> _WORK TO COMPLETE_
Copy all lines below containing "Measure".

> _RECORDS TO USE_
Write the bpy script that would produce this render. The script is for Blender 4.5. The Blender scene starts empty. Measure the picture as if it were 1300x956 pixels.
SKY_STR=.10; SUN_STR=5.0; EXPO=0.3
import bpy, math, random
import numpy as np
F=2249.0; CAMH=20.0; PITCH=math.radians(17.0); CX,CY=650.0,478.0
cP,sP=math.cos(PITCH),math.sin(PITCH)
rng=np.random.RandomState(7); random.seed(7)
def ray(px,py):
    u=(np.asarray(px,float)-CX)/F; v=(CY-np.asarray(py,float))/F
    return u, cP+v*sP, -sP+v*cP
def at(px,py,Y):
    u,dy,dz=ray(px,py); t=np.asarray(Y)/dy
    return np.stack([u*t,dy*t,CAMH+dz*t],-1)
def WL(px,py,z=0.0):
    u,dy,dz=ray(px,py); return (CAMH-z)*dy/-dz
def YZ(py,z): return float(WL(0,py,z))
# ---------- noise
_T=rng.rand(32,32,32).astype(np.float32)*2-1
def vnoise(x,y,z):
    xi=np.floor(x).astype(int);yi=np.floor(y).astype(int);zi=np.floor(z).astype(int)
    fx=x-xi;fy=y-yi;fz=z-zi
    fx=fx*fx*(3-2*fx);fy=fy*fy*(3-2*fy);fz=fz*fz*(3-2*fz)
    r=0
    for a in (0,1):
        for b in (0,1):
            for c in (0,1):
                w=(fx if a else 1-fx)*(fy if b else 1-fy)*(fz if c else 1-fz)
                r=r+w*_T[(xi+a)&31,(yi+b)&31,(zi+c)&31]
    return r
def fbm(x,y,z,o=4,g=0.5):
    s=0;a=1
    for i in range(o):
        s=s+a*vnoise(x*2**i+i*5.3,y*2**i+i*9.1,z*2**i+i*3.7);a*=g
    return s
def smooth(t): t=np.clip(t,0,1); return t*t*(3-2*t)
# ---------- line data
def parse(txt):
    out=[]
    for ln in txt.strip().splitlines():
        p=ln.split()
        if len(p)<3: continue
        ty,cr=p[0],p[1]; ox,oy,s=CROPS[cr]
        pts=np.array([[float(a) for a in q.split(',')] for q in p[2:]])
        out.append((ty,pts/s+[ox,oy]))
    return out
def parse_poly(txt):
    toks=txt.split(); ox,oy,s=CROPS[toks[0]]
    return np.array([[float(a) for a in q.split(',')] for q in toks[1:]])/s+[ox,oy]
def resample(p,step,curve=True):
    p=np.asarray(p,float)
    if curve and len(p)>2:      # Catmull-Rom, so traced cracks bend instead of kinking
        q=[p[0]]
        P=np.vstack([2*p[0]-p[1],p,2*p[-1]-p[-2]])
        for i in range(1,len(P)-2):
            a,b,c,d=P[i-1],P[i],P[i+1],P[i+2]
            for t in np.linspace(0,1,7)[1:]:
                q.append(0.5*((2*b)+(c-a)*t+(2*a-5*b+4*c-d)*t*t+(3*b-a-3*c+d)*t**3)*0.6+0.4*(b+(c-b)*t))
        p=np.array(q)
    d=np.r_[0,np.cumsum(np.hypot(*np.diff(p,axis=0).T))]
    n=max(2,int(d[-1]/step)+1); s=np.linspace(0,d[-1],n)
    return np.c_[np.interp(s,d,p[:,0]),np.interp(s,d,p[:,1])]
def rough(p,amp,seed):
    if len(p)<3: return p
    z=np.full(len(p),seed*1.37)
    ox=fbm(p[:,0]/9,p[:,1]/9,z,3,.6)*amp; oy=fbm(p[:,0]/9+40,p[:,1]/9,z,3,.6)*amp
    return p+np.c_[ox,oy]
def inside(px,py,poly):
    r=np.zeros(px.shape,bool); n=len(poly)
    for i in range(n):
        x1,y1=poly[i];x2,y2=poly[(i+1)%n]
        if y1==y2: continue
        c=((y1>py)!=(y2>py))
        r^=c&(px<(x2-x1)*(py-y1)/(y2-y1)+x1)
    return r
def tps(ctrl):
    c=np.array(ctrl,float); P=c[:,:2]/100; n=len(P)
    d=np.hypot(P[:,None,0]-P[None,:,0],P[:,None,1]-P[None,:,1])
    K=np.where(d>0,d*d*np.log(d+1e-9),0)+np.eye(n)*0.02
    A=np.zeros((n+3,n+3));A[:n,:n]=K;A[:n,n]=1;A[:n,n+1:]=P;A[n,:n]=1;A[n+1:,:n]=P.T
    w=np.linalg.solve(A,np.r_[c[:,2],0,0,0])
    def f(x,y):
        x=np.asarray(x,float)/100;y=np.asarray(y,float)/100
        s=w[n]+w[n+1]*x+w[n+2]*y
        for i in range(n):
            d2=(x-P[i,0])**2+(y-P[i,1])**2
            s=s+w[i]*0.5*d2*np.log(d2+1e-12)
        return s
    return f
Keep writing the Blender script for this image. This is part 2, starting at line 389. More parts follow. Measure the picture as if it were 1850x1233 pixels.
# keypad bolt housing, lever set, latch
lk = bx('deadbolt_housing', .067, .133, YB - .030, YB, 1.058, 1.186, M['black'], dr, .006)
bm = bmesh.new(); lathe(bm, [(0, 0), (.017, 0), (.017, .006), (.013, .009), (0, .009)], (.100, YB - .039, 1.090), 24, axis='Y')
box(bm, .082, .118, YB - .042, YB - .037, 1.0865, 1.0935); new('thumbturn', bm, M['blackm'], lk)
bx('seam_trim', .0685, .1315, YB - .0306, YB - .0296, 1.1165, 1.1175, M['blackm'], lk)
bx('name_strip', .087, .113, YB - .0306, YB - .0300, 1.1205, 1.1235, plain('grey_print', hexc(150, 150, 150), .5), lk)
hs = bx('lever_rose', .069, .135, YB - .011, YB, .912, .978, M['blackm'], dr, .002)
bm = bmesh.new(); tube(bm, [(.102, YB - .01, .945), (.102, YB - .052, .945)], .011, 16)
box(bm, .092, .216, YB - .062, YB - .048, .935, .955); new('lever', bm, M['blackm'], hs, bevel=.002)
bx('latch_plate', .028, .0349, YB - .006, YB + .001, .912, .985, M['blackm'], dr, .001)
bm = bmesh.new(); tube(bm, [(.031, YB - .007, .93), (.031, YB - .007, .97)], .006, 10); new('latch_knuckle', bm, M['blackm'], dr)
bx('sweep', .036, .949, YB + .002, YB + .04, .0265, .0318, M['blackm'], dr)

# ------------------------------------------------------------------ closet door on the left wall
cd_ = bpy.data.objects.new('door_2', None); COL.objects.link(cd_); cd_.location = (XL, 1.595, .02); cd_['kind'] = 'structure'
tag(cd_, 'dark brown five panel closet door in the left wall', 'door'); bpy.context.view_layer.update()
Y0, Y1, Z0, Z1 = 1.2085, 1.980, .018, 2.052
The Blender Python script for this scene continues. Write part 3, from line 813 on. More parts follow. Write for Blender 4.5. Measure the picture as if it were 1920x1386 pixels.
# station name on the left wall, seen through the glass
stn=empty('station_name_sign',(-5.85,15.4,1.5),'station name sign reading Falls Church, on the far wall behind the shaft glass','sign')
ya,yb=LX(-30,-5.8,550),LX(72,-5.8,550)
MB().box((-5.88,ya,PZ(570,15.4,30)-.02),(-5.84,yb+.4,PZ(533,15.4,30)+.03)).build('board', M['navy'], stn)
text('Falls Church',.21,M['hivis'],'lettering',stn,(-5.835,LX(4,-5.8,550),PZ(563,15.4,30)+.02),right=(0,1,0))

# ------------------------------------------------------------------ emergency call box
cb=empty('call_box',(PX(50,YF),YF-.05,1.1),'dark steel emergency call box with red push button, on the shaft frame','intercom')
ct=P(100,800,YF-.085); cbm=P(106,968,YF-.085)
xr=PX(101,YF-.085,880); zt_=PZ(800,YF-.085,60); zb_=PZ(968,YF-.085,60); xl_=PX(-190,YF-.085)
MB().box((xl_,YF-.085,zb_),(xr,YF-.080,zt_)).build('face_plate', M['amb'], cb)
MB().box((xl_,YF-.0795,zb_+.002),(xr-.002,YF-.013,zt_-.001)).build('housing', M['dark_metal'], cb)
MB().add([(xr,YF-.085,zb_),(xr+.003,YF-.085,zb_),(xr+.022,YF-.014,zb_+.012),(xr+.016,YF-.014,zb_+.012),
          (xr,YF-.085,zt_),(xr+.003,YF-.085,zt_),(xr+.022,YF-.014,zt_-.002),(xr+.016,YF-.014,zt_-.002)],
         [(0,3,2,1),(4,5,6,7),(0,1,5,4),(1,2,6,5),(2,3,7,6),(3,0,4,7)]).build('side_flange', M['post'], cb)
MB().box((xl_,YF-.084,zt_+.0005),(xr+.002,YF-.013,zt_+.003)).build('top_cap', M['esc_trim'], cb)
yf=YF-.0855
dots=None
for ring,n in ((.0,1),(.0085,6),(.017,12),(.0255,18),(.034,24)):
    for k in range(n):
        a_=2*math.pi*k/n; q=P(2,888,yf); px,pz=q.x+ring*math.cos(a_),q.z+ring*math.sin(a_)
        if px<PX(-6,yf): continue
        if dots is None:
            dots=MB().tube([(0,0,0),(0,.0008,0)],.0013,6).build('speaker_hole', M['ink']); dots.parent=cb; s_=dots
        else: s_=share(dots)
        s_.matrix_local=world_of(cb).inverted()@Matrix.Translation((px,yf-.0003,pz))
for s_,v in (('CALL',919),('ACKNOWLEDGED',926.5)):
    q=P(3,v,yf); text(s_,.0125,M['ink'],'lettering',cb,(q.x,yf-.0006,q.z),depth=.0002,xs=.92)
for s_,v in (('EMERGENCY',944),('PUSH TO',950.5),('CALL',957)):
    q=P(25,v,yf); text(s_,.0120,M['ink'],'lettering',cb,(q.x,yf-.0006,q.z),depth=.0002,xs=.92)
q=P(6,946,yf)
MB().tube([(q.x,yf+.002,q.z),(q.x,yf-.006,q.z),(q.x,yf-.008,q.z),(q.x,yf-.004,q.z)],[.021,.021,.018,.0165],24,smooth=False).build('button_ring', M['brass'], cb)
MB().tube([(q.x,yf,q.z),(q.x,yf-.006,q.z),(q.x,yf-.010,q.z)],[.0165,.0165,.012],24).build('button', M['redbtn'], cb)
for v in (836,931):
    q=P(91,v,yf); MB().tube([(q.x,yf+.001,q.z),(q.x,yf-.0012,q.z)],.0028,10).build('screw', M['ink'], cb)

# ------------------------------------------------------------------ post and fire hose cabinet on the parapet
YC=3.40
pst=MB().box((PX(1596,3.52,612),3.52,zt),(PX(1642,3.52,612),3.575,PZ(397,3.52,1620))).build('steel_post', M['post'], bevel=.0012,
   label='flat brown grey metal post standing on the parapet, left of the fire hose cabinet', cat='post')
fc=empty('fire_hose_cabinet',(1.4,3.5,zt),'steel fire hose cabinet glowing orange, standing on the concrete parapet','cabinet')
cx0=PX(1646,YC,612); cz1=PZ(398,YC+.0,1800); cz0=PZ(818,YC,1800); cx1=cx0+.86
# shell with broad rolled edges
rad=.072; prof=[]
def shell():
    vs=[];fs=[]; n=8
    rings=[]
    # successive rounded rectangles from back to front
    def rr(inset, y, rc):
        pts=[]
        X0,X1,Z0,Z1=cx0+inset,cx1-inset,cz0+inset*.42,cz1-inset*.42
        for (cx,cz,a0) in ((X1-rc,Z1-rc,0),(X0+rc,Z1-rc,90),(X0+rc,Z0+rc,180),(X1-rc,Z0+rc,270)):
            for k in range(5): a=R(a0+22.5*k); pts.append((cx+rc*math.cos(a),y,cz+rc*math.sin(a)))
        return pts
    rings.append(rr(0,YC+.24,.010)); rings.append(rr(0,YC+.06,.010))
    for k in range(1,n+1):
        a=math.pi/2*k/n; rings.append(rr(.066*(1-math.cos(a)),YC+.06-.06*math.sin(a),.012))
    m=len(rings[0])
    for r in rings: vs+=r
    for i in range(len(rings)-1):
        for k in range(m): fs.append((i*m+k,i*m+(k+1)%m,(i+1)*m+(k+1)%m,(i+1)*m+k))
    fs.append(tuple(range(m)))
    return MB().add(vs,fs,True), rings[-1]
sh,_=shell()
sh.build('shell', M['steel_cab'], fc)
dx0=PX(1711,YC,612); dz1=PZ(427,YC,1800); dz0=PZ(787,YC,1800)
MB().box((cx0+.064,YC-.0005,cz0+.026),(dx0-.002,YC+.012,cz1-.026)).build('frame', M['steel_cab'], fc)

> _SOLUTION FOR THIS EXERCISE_
Write the bpy script that would produce this render. The script is for Blender 4.5. The Blender scene starts empty. Measure the picture as if it were 1300x956 pixels.
Keep writing the Blender script for this image. This is part 2, starting at line 389. More parts follow. Measure the picture as if it were 1850x1233 pixels.
The Blender Python script for this scene continues. Write part 3, from line 813 on. More parts follow. Write for Blender 4.5. Measure the picture as if it were 1920x1386 pixels.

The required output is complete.